Alpay is on trial on terrorism-related charges and was released last month to be tried under house arrest, CPJ has documented.

Journalists at court

An Istanbul court on April 17 convicted Ayşe Hür, a historian and former columnist for the shuttered dailies Radikal and Taraf, on charges of “making propaganda for a [terrorist] organization,” and issued a suspended sentence of 15 months, the pro-Kurdish Mezopatamya News Agency reported.

The charges against Hür relate to a tweet she wrote in August 2016, which stated that the outlawed Kurdistan Worker’s Party (PKK) is not a terrorist organization.

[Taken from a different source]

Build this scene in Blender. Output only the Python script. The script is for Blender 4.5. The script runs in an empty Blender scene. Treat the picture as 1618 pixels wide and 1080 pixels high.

An Istanbul court on April 17 sentenced to prison for six years and three months İhsan Eliaçık, a veteran journalist and TV commentator, on charges of “making propaganda for a [terrorist] organization,” the daily Cumhuriyet reported. Authorities banned Eliaçık from leaving Istanbul, but did not immediately put him under arrest, the Cumhuriyet reported.

The court said that Eliaçık praised the PKK in his columns published on various online media in 2015 and 2016 and in a speech at a public forum on democracy and religion over two years ago, according to the Cumhuriyet.